Num espaço sem secretariado, sem atendimento telefónico, decide-se todo o mundo Altice. Num ambiente que a própria empresa caracteriza como típico de uma start-up, onde os gestores marcam eles próprios as suas viagens de trabalho através do telemóvel, ilustra fonte oficial do grupo ao PÚBLICO. Vários gestores de Portugal, França, Israel ou Estados Unidos, com idades em torno dos 40 anos, viajam duas vezes por semana, em média, entre esta cidade suíça e os mercados onde estão sediados. No apartamento, “há um verdadeiro espírito empreendedor, com uma equipa muito pequena de gestão para termos agilidade e eficiência”, explicou a mesma fonte que, questionada sobre o enquadramento fiscal desta sede, respondeu que “o grupo paga impostos onde está, à imagem do que cada uma das subsidiárias faz nos seus países”.
Neste centro de comandos, a elite da empresa – com Drahi (o fundador e líder), Combes (o gestor) e Goei (o financeiro) à cabeça – decidem tudo, desde a expansão da fibra em Portugal, às aquisições de empresas de publicidade ou operadoras de cabo nos EUA, passando pelas vantagens cambiais em Israel, a compra da Champions League em França, a contratação do Cristiano Ronaldo ou, fundamental para o crescimento do grupo, a emissão de nova dívida que substitua a antiga a preços mais baixos e maturidades mais confortáveis.

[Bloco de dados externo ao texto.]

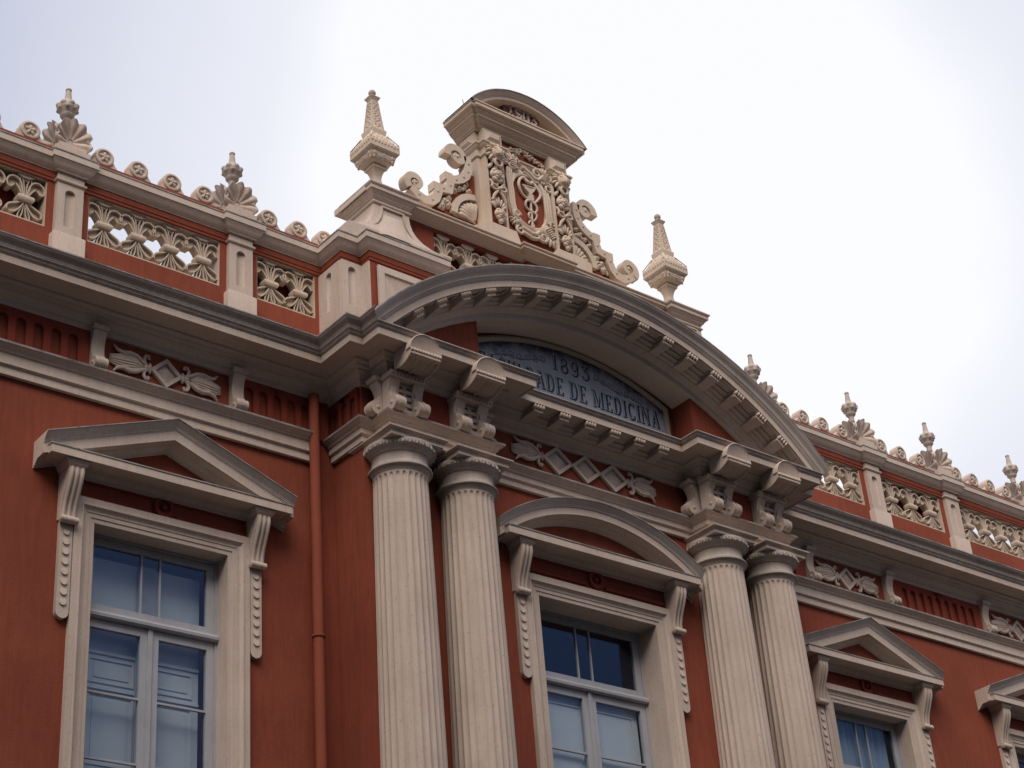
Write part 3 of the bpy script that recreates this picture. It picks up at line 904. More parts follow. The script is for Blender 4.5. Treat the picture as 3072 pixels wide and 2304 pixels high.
# ------------------------------------------------------------------ window heads
def hood_console(h=.72):
    """tall scroll bracket with a hanging strip of drops"""
    mb = MB()
    z0 = -h
    prof = [(0, 0), (-.30, 0), (-.30, -.06), (-.275, -.16), (-.215, -.30), (-.15, -.44), (-.115, -.56), (-.105, -.66), (-.11, -.70), (0, -.70)]
    mb.prismx(prof, -.115, .115)
    for q in (-.075, 0, .075):
        mb.tube([(q, y-.004, z) for y, z in [(-.295, -.01), (-.30, -.07), (-.275, -.16), (-.215, -.30), (-.15, -.44), (-.115, -.56), (-.105, -.67)]], [.03, .033, .032, .028, .026, .024, .022], 8)
    mb.tube([(-.125, -.13, -.715), (.125, -.13, -.715)], .052, 12)
    for e in (-1, 1): mb.tube([(e*.12, -.13, -.715), (e*.135, -.13, -.715)], .03, 10)
    # cap block under the head
    mb.sweep_xy([(-.11, 0), (-.11, -.29), (.11, -.29), (.11, 0)], [(0, 0), (.015, .005), (.03, .03), (.04, .035), (.045, .06), (.06, .075), (.065, .10), (0, .10)])
    # strip
    wdt, zb = .092, -2.02
    pts = [(-wdt, -.66), (wdt, -.66), (wdt, zb)] + [(wdt*math.cos(t), zb+wdt*math.sin(t)*-1) for t in (PI*.15, PI*.3, PI*.5, PI*.7, PI*.85)] + [(-wdt, zb)]
    mb.prism(pts, -.075, 0)
    for q in range(8):
        z = -.90-q*.145
        r = .05
        vs = []; n = 10
        for j in range(n+1):
            a = PI*j/n
            vs.append((-r*math.cos(a), -.077, z+.02-r*.8*math.sin(a)))
        top = [(x*.9, -.094+.0*j, zz+.004) for j, (x, y, zz) in enumerate(vs)]
        up = [(-r*.9, -.076, z+.085), (r*.9, -.076, z+.085)]
        # scale-like drop: proud at the rounded lower edge, dying into the strip above
        allv = vs+top+up
        fs = [(i, i+1, n+1+i+1, n+1+i) for i in range(n)]
        m = len(vs)
        fs += [tuple(range(m, 2*m)) + (2*m+1, 2*m), (0, m, 2*m), (m-1, 2*m-1, 2*m+1)]
        mb.add(allv, fs)
    return mb
HP = .40
def head_base(cx, wall_y, xh, zf0, zf1, bracket_x, zin):
    """straight cornice with its bed mould"""
    mb = MB()
    e = HP
    path = [(-xh+e, 0), (-xh+e, -.02), (xh-e, -.02), (xh-e, 0)]
    prof = [(0, zf0-.11), (.04, zf0-.105), (.045, zf0-.07), (.07, zf0-.06), (.10, zf0-.025), (.11, zf0-.005), (.16, zf0+.004), (.345, zf0+.008), (.35, zf0), (.37, zf0), (.37, zf1-.02), (.382, zf1-.018), (.382, zf1), (0, zf1+.02)]
    mb.sweep_xy(path, prof, mis=[0]*11+[1, 1])
    return mb
def finish_head(o, cx, bx, zc_top, h_strip, ring_z):
    for s in (-1, 1):
        hood_console().build('head_bracket', CREAM, o, smooth=35, loc=(s*bx, 0, zc_top))
    mb = MB()
    # ring and boss on the red band
    for ro, ri, y in ((.165, .10, -.05), (.05, 0, -.06)):
        n = 24
        O = arc(0, ring_z, ro, 0, 2*PI, n)[:-1]
        if ri: 
            I = arc(0, ring_z, ri, 0, 2*PI, n)[:-1]
            vs = [(a, -.0, b) for a, b in O]+[(a, y, b) for a, b in [(x*.97, ring_z+(z-ring_z)*.97) for x, z in O]]+[(a, y, b) for a, b in I]+[(a, 0, b) for a, b in I]
            fs = []
            for i in range(n):
                j = (i+1) % n
                fs += [(i, j, n+j, n+i), (n+i, n+j, 2*n+j, 2*n+i), (2*n+i, 2*n+j, 3*n+j, 3*n+i)]
            mb.add(vs, fs)
        else: mb.blob((0, -.01, ring_z), (ro, .06, ro), 14, 8)
    # sunk band either side of the ring
    for s in (-1, 1):
        mb.box(min(s*.20, s*(bx-.14)), max(s*.20, s*(bx-.14)), -.030, 0, ring_z-.14, ring_z-.085)
        mb.box(min(s*.20, s*(bx-.14)), max(s*.20, s*(bx-.14)), -.030, 0, ring_z+.085, ring_z+.14)
    mb.build('medallion', REDD, o, smooth=40)
def pediment_head(cx, wall_y=0):
    xh, zf0, zf1, za = 1.93, 13.335, 13.475, 14.375
    o = head_base(cx, wall_y, xh, zf0, zf1, 1.475, 0).build('window_pediment', [CREAM, GREYD], B, smooth=25, loc=(cx, wall_y, 0))
    mb = MB()
    zl = za-.377*1.98
    path = [(-1.98, zl), (0, za), (1.98, zl)]
    pr = [(-.01, 0.01), (0.0, -.41), (-.012, -.412), (-.014, -.40)] + [(o_, y_) for y_, o_ in [(-.39, -.03), (-.365, -.055), (-.345, -.075), (-.33, -.09), (-.325, -.105)]] + [(-.108, -.318), (-.125, -.318), (-.128, -.306), (-.145, -.306), (-.147, -.30), (-.285, -.30), (-.285, -.27), (-.29, -.27), (-.292, -.13), (-.315, -.11), (-.335, -.075), (-.345, -.07), (-.36, -.06), (-.362, -.03), (-.385, -.025), (-.385, .01)]
    mi = [1, 1, 1] + [2]*6 + [2]*4 + [0]*15
    mb.sweep_xz(path, pr, mis=mi[:len(pr)-1], ends='vertical')
    mb.build('raking_cornice', [CREAM, GREYD, GREYL], o, smooth=25)
    mb = MB(); mb.prism([(-1.75, zf1-.01), (1.75, zf1-.01), (0, za-.2)], -.022, .01)
    mb.build('tympanum', RED, o)
    finish_head(o, cx, 1.475, 13.235, 0, 13.12)
    return o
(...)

A dívida tem sido identificada pelos analistas como a grande incerteza do projecto Altice. Já este ano, a empresa conseguiu refinanciar quase 30 mil milhões de um total de 50 mil milhões de euros em dívida, prolongando prazos e baixando os juros para a casa dos 6%. Todos os indicadores de desempenho nos vários mercados onde está presente mostram ligeiros crescimentos das operações. E o projecto de expansão não pára, com os olhos postos já noutras oportunidades, seja direitos de transmissão, grupos de media ou empresas de televisão por cabo. Mesmo que gerem dúvidas sobre rentabilidade e sustentabilidade. “Gosto de provar ao mundo exterior que estou certo. Se todos dizem que estou errado, dá mais combustível ao meu motor”, desafia Drahi. Um motor que conta agora com o contributo adicional de uma comissão de franchising.